Caravaggio, Madeleine en extase connue sous le nom de
Caravage, Madeleine en extase dite Madeleine Klain (après 1606 ; huile sur toile, 106,5 x 91 cm ; Rome, collection privée)


Caravage, Madeleine en extase (après 1606 ; huile sur toile, 103,5 x 91,5 cm ; Pays-Bas, collection privée)
Caravage, Madeleine en ext ase (après 1606 ; huile sur toile, 103,5 x 91,5 cm ; Pays-Bas, collection privée)

Il est enfin appréciable qu’à l’encontre des logiques mouvementistes souvent peu scrupuleuses qui affectent les expositions, les trois Caravage du Louvre y soient restés (après tout, aucun d’entre eux n’a été absent de la Grande Galerie au cours des 20 dernières années). Ceux qui souhaitent les voir peuvent toujours se rendre au musée qui les conserve, ce qui constitue une raison supplémentaire et toujours valable de visiter la ville (et d’autant plus pour les visiteurs de Caravage à Rome), qui accueille en ce moment un nombre exceptionnel d’œuvres de Merisi.

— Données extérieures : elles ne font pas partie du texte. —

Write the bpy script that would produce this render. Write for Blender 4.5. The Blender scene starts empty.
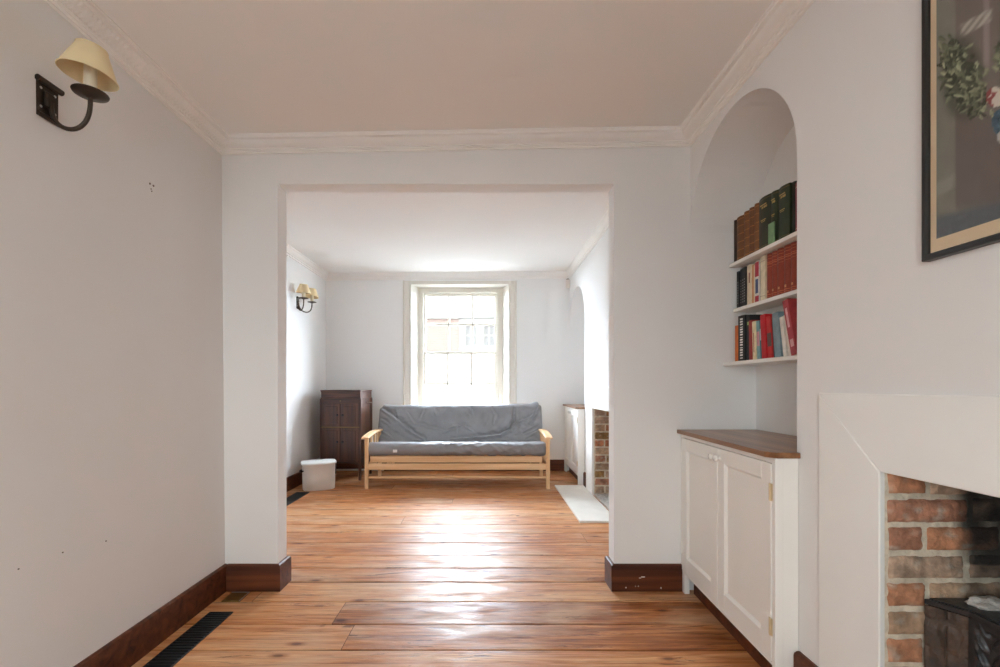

Il convient également de mentionner la conférence Caravaggio. Una vita barocca, un événement parallèle qui s’est tenu le 9 janvier et qui a permis d’illustrer pour la première fois les recherches scientifiques effectuées sur la Madeleine “Gregori” et de les comparer avec celles effectuées sur l’autre version. Enfin, les visiteurs qui se rendront au Jacquemart-André d’ici au 28 janvier trouveront le Joueur de luth de l’Ermitage, présenté pour la première fois au public après une longue restauration.